As a reader, I felt like I was pulled deeply into the story, because it is action-packed, and the characters – Felix and Zoe – are relatable. We all know what culture shock is like when we visit a country we have never been to but imagine going back in time – 1700 years in time! A Message Through Time is set a year after The Boy Who Stepped Through Time, but in the same place – Arles/Arelate in France, or as it would have been in Roman times, Ancient Gaul. Much like Perry, Felix and Zoe learn about things that would not be in guidebooks and might not be in history books – because the people they speak to – women, slaves, the lower classes – are not the voices that are heard through historical texts, and the ideas that Petronia has are in stark conflict with the understands Felix and Zoe bring from the twenty-first century. This contrast allows readers to understand that so many things have changed throughout history in all countries, and that the developments that have made the world as we know it have happened in different places at different times – but like any good time travellers, Felix and Zoe do their best to fit in and not influence or change anything drastically.
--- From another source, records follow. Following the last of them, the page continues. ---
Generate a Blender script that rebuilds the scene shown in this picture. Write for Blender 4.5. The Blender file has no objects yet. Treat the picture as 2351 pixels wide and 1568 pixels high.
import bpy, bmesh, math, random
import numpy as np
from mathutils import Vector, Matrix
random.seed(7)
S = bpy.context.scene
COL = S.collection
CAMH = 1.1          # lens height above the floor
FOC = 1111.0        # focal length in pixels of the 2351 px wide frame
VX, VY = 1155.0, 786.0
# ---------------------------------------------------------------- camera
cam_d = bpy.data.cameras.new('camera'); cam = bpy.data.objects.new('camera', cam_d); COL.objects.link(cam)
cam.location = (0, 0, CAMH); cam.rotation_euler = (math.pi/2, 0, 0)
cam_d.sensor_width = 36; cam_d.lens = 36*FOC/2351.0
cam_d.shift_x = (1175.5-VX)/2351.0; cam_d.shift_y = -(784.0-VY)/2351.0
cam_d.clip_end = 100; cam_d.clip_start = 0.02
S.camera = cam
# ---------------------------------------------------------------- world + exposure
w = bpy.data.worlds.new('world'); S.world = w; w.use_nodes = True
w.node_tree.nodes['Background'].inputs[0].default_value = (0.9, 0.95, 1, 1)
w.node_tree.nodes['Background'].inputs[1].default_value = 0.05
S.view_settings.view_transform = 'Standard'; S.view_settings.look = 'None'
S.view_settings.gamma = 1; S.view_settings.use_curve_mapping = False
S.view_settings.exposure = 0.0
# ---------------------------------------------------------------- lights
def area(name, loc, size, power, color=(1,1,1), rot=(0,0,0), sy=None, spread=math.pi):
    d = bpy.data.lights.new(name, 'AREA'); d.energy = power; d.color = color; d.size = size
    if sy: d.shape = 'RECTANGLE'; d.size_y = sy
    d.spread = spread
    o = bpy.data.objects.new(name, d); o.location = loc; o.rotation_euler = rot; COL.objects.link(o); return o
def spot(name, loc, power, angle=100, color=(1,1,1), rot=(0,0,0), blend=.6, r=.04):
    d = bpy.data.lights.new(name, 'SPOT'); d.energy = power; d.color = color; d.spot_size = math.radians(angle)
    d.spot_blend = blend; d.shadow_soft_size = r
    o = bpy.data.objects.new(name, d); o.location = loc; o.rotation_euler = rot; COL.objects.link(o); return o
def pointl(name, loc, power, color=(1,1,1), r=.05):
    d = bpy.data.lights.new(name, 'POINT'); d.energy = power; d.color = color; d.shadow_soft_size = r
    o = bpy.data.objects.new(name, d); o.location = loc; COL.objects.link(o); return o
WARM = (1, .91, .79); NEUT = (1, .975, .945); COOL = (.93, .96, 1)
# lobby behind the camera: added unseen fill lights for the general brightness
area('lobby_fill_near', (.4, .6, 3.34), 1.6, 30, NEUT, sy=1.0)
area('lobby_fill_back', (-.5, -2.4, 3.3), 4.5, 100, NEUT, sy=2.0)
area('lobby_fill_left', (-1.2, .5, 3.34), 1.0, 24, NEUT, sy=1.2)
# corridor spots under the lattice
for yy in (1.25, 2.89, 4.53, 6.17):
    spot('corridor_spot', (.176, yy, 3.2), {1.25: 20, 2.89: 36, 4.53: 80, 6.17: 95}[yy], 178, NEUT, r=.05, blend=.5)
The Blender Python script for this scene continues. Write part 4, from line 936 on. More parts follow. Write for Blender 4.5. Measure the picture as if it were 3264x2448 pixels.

Everything in this novel was carefully planned and executed so that the right facts were used for the story, and the right characters were present for Felix and Zoe’s adventure in Ancient Gaul. I think the other thing I liked about this book was that it explored the Roman Empire beyond Rome and Italy – it took us to another area of the empire in what is now France and showed that the Ancient Roman world was made up of so many people and places, and several languages, such as Latin and Greek, so the names Felix and Zoe worked well in the setting. I think Anna and her sister Tamara have a lot more research – because I think there could be another time slip story coming, and I am really interested to see where that one goes. As someone who studied ancient history at school and university, I always found it fascinating – what we knew from the written and archaeological record, and the gaps – what we cannot extrapolate because the written evidence is only fragmentary, or we have to guess based on the archaeological evidence we have. This is what makes it so interesting because there can be so many interpretations, but then we may also know more about the Ancient Romans than some civilisations, so it might be easier to work some things out.

Readers get to see, feel, and experience history in every way, and th4 chaos that ensues when someone from the past travels in time with the modern characters. As a history lover, the historical record – written, oral, archaeological – is where I always went when researching, and museums, but I think historical fiction like this really brings it to life, and gives names and faces to the masses of people who populated these times, especially as its likely that the only names we know are emperors, those who wrote down the history, and in general, the figures who were deemed important during these times – the regular people might not have made it into the records, though this would have changed over time. So that’s where I think books like this work well – they bring history to life for kids – and for me as an adult reader – beyond what the official records we use in research give us access to.

I really hope there are more books in this series, and now I am wondering if our modern characters will ever meet up or cross paths. Especially if they have met the same people or some of the same people – what an interesting development that would be!